**WHAT YOU SHOULD DO**
Transcribe all of the material exactly. Any picture in it should be left out.

**SOURCE EXCERPT**

┄┄┄┄┄┄

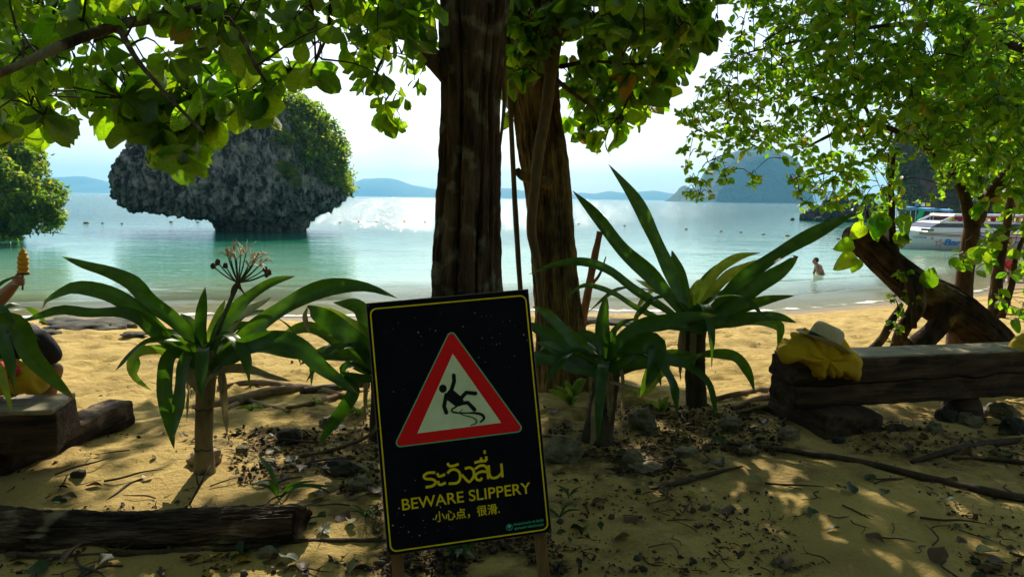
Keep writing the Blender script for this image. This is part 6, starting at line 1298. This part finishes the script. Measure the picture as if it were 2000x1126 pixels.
def hull_text(body, x0, x1, f0, f1, m_, off, shear=.22):
    q, F = text('t', body, 0, 1, 0, 1, m_, off); V = []
    for a, b_ in q:
        x = x0+(x1-x0)*a+shear*(b_-.5)*(f1-f0); V.append(bt(*(np.array(side(x, f0+(f1-f0)*b_))+[0, -.012, 0])))
    return MB().add(V, F).build('hull_lettering', m_, sp, smooth=False)
hull_text('Barakuda', 2.28, 4.6, .26, .62, 'boat_blue', .03); hull_text('TS 24 DARA MA', 0.55, 1.30, .60, .70, 'boat_blue', .02)
def star(x, f, r_, wd):
    pts = [(x+(r_ if k % 2 == 0 else r_*.42)*math.sin(k*PI/5+.25)*1.05, f+(r_ if k % 2 == 0 else r_*.42)*math.cos(k*PI/5+.25)*.95) for k in range(10)]; pin = [((a-x)*(1-wd)+x, (b_-f)*(1-wd)+f) for a, b_ in pts]
    V = [bt(*(np.array(side(a, b_))+[0, -.012, 0])) for a, b_ in pts+pin]; MB().add(V, [[k, (k+1) % 10, 10+(k+1) % 10, 10+k] for k in range(10)]).build('star_emblem', 'boat_red', sp, smooth=False)
star(1.98, .36, .28, .26); star(1.58, .62, .12, .35)
# wooden boat with a blue awning behind it
B2Y = 48.0; p0 = P(1742, 478, B2Y); p0[2] = WATER; wb = thing('longtail_boat', 'wooden boat with a flat blue awning behind the speedboat bow', 'boat', p0)
def wt(x, y, z): return p0+np.array([x, y, z])
rings = []
for x in np.linspace(-1.2, 7.5, 18):
    u = (x+1.2)/8.7; h = .95*math.sin(PI*min(1, .12+u*.85))**.6; zs = .75+1.0*max(0, .25-u)**2*14; rings.append([(x, -h, zs), (x, -h*.8, zs*.45), (x, -h*.4, -.1), (x, 0, -.25), (x, h*.4, -.1), (x, h*.8, zs*.45), (x, h, zs), (x, h*.85, zs-.05), (x, 0, .35), (x, -h*.85, zs-.05), (x, -h, zs)])
mb = MB(); n_ = 11; V = [wt(*p) for r_ in rings for p in r_]; mb.add(V, [[i*n_+j, i*n_+j+1, (i+1)*n_+j+1, (i+1)*n_+j] for i in range(17) for j in range(10)]); mb.build('hull', 'boat_wood', wb)
mb = MB(); V = []; NN = 12
for i in range(NN+1):
    x = .4+2.9*i/NN
    for y in (-1.0, -.5, 0, .5, 1.0): V.append(wt(x, y, 2.38-.06*y*y+.03*math.sin(i*1.1)-.05*i/NN*3))
for i in range(NN+1):
    x = .4+2.9*i/NN
    for y in (-1.0, -.5, 0, .5, 1.0): V.append(wt(x, y, 2.26-.06*y*y+.03*math.sin(i*1.1)-.05*i/NN*3))
nb_ = (NN+1)*5; F = [[i*5+j, i*5+j+1, i*5+j+6, i*5+j+5] for i in range(NN) for j in range(4)]; F += [[a+nb_ for a in f][::-1] for f in F]; F += [[i*5, (i+1)*5, (i+1)*5+nb_, i*5+nb_] for i in range(NN)]+[[i*5+4, i*5+4+nb_, (i+1)*5+4+nb_, (i+1)*5+4] for i in range(NN)]+[[j, j+nb_, j+1+nb_, j+1] for j in range(4)]+[[NN*5+j, NN*5+j+1, NN*5+j+1+nb_, NN*5+j+nb_] for j in range(4)]
mb.add(V, F); mb.build('awning', 'canopy_blue', wb, smooth=False)
for x in (.6, 1.9, 3.1):
    for y in (-.85, .85): mb = MB(); tube(mb, [wt(x, y, .6), wt(x, y, 2.3)], [.025, .025], 6); mb.build('awning_post', 'metal', wb)
mb = MB(); tube(mb, [wt(1.75, -.6, .9), wt(1.75, -.6, 1.0), wt(1.75, -.6, 1.55), wt(1.75, -.6, 1.62)], [.24, .29, .29, .24], 16); mb.build('barrel', 'barrel_blue', wb)
mb = MB(); V = [wt(1.0+.35*(i/6)+.05*math.sin(j), -1.02+.06*math.sin(i*2+j*.4), 2.2-.9*j/8) for j in range(9) for i in range(7)]; mb.add(V, [[j*7+i, j*7+i+1, (j+1)*7+i+1, (j+1)*7+i] for j in range(8) for i in range(6)]); mb.build('hanging_cloth', 'cloth_green', wb)
mb = MB(); ybox(mb, *(p0[0]+np.array([2.1, 3.3])), p0[1]-.8, p0[1]+.6, WATER+.95, WATER+1.35); mb.build('crate', 'cloth_green', wb)
for x, m_ in ((.75, 'canopy_blue'), (1.15, 'flag_white'), (1.5, 'flag_yellow')):
    mb = MB(); V = [wt(x+.28*i/5, -1.0+.04*math.sin(i*1.7), z) for z in (2.40, 2.62) for i in range(6)]; mb.add(V, [[i, i+1, 7+i, 6+i] for i in range(5)]); mb.build('flag', m_, wb)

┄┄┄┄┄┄

**ANSWER TO THE TASK**
Keep writing the Blender script for this image. This is part 6, starting at line 1298. This part finishes the script. Measure the picture as if it were 2000x1126 pixels.
def hull_text(body, x0, x1, f0, f1, m_, off, shear=.22):
    q, F = text('t', body, 0, 1, 0, 1, m_, off); V = []
    for a, b_ in q:
        x = x0+(x1-x0)*a+shear*(b_-.5)*(f1-f0); V.append(bt(*(np.array(side(x, f0+(f1-f0)*b_))+[0, -.012, 0])))
    return MB().add(V, F).build('hull_lettering', m_, sp, smooth=False)
hull_text('Barakuda', 2.28, 4.6, .26, .62, 'boat_blue', .03); hull_text('TS 24 DARA MA', 0.55, 1.30, .60, .70, 'boat_blue', .02)
def star(x, f, r_, wd):
    pts = [(x+(r_ if k % 2 == 0 else r_*.42)*math.sin(k*PI/5+.25)*1.05, f+(r_ if k % 2 == 0 else r_*.42)*math.cos(k*PI/5+.25)*.95) for k in range(10)]; pin = [((a-x)*(1-wd)+x, (b_-f)*(1-wd)+f) for a, b_ in pts]
    V = [bt(*(np.array(side(a, b_))+[0, -.012, 0])) for a, b_ in pts+pin]; MB().add(V, [[k, (k+1) % 10, 10+(k+1) % 10, 10+k] for k in range(10)]).build('star_emblem', 'boat_red', sp, smooth=False)
star(1.98, .36, .28, .26); star(1.58, .62, .12, .35)
# wooden boat with a blue awning behind it
B2Y = 48.0; p0 = P(1742, 478, B2Y); p0[2] = WATER; wb = thing('longtail_boat', 'wooden boat with a flat blue awning behind the speedboat bow', 'boat', p0)
def wt(x, y, z): return p0+np.array([x, y, z])
rings = []
for x in np.linspace(-1.2, 7.5, 18):
    u = (x+1.2)/8.7; h = .95*math.sin(PI*min(1, .12+u*.85))**.6; zs = .75+1.0*max(0, .25-u)**2*14; rings.append([(x, -h, zs), (x, -h*.8, zs*.45), (x, -h*.4, -.1), (x, 0, -.25), (x, h*.4, -.1), (x, h*.8, zs*.45), (x, h, zs), (x, h*.85, zs-.05), (x, 0, .35), (x, -h*.85, zs-.05), (x, -h, zs)])
mb = MB(); n_ = 11; V = [wt(*p) for r_ in rings for p in r_]; mb.add(V, [[i*n_+j, i*n_+j+1, (i+1)*n_+j+1, (i+1)*n_+j] for i in range(17) for j in range(10)]); mb.build('hull', 'boat_wood', wb)
mb = MB(); V = []; NN = 12
for i in range(NN+1):
    x = .4+2.9*i/NN
    for y in (-1.0, -.5, 0, .5, 1.0): V.append(wt(x, y, 2.38-.06*y*y+.03*math.sin(i*1.1)-.05*i/NN*3))
for i in range(NN+1):
    x = .4+2.9*i/NN
    for y in (-1.0, -.5, 0, .5, 1.0): V.append(wt(x, y, 2.26-.06*y*y+.03*math.sin(i*1.1)-.05*i/NN*3))
nb_ = (NN+1)*5; F = [[i*5+j, i*5+j+1, i*5+j+6, i*5+j+5] for i in range(NN) for j in range(4)]; F += [[a+nb_ for a in f][::-1] for f in F]; F += [[i*5, (i+1)*5, (i+1)*5+nb_, i*5+nb_] for i in range(NN)]+[[i*5+4, i*5+4+nb_, (i+1)*5+4+nb_, (i+1)*5+4] for i in range(NN)]+[[j, j+nb_, j+1+nb_, j+1] for j in range(4)]+[[NN*5+j, NN*5+j+1, NN*5+j+1+nb_, NN*5+j+nb_] for j in range(4)]
mb.add(V, F); mb.build('awning', 'canopy_blue', wb, smooth=False)
for x in (.6, 1.9, 3.1):
    for y in (-.85, .85): mb = MB(); tube(mb, [wt(x, y, .6), wt(x, y, 2.3)], [.025, .025], 6); mb.build('awning_post', 'metal', wb)
mb = MB(); tube(mb, [wt(1.75, -.6, .9), wt(1.75, -.6, 1.0), wt(1.75, -.6, 1.55), wt(1.75, -.6, 1.62)], [.24, .29, .29, .24], 16); mb.build('barrel', 'barrel_blue', wb)
mb = MB(); V = [wt(1.0+.35*(i/6)+.05*math.sin(j), -1.02+.06*math.sin(i*2+j*.4), 2.2-.9*j/8) for j in range(9) for i in range(7)]; mb.add(V, [[j*7+i, j*7+i+1, (j+1)*7+i+1, (j+1)*7+i] for j in range(8) for i in range(6)]); mb.build('hanging_cloth', 'cloth_green', wb)
mb = MB(); ybox(mb, *(p0[0]+np.array([2.1, 3.3])), p0[1]-.8, p0[1]+.6, WATER+.95, WATER+1.35); mb.build('crate', 'cloth_green', wb)
for x, m_ in ((.75, 'canopy_blue'), (1.15, 'flag_white'), (1.5, 'flag_yellow')):
    mb = MB(); V = [wt(x+.28*i/5, -1.0+.04*math.sin(i*1.7), z) for z in (2.40, 2.62) for i in range(6)]; mb.add(V, [[i, i+1, 7+i, 6+i] for i in range(5)]); mb.build('flag', m_, wb)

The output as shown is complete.